[lbo-talk] Re: Insured unemployment

Doug Henwood dhenwood at panix.com
Tue Aug 10 09:09:22 PDT 2004


Nathan Newman wrote:


>I recognize that you worry about the stats, but a lot of your arguments are
>based on some reliability in those statistics, so you can "a-hah" the folks
>who make more than you.

Actually, I got into studying the stats to make sense of the world, and to ah-hah all the naive leftists who would dilate exuberantly without much empirical grounding. I was initially very impressed with the way Baran & Sweezy used economic numbers in Monopoly Capital, and backwards to Marx, who used what he had in Capital.


> If there is a hole of absolute ambiguity in the
>stats,

What's your point here? Social statistics are inherently flawed? American social statistics are particularly flawed? The Real is That about which we can say nothing? In all the thousands of words you've generated on this topic, I can't really find a paraphrasable point.


> it means that we have to depend more on qualitative empirical
>studies-- inherently "softer"-- to talk about the economy, which doesn't
>play as well to your style.

If you mean that my style isn't to dilate exuberantly without much empirical grounding, that's true.

What exactly is this "softer" argument you're trying to make? The picture I see in the labor market stats is a very weak recovery, with slack demand for labor and falling real wages, with GDP growth coming from increased exploitation, and with capital gaining almost all the benefits of that growth. The balance of class forces at this point in the cycle is heavily tilted towards K and away from L. Does your softer brand of analysis differ?


> Which is fine, but you do have a
>methodological/stylistic attachment to claiming some ultimate truth value
>to the statisticians, even as you may debunk the more careless purveyors of
>them. But if they aren't "true", you can't debunk. So you do sort of
>want them to have gospel truth at their heart.

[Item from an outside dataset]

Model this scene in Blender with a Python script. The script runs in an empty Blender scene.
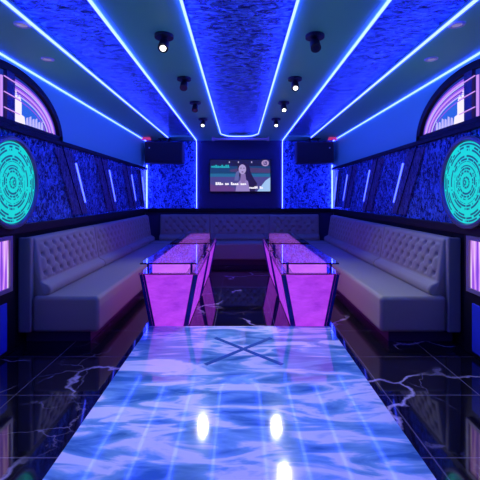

I don't want them to have gospel truth. I don't believe in gospel truth. From very careful study, though, I've concluded that the official statisticians of this U.S. do a pretty good job collecting and disseminating social statistics of all kinds, and radicals should be very grateful for this rich trove of information about the society we live in. Ignore them, and you risk turning into Stanley Aronowitz, or a left version of John Crudele.